As you crossed St John’s Place on to Rose Street you simply had to close your eyes and follow the aroma wafting down the street. Your tastebuds would be tantalised and buzzing with excitement at the majestic smells emanating from the kitchen. Stew chicken served with rice and peas, yam, dumpling, salad roast potato and a delicious dollop of gravy awaited upstairs. On alternative Tuesdays there was curry goat on the bone and, if you were lucky, a generous helping of marrow was lodged in the bones waiting to be sucked out. Most importantly it was a weekly opportunity to touch base with dear friends. Some now sadly departed and sorely missed. Others can no longer attend not just because of old age and infirmity, but because Luncheon Club is confined to the annals of history. Jalgos Sports and Social Club is in danger of following suit.

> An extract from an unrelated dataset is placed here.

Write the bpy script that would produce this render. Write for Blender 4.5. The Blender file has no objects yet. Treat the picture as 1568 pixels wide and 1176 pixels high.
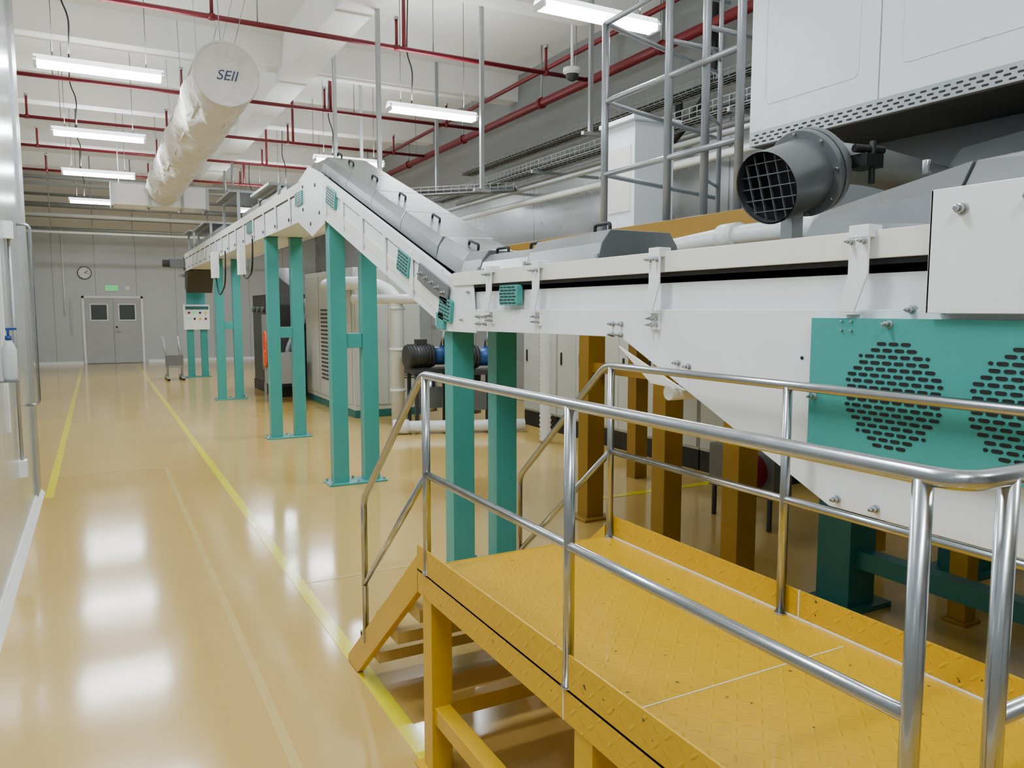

To some it’s an obscure building on a small Preston back street that people barely know exists. To others it’s like entering a time warp. Yet this is part of its charm and regardless a warm and friendly welcome awaits. The club was established for a community to have a home from home, free from the discrimination of a hostile world. The pioneers who founded this club refused to act prejudicially towards others and welcomed everyone. In 2007, I as a stranger was welcomed and adopted as part of the Jalgos family. I owe a huge debt of gratitude to Jalgos for providing me not only with a safe space free from discrimination and hatred but also to those who have entrusted me as a historian with their heritage and memories. Please come and support Jalgos and ensure that our children, grandchildren and great grandchildren have a legacy to enjoy for many more years to come. We stand on the shoulders of the Caribbean community elders who established the Caribbean Club and Jalgos. We must ensure their sacrifice was not in vain.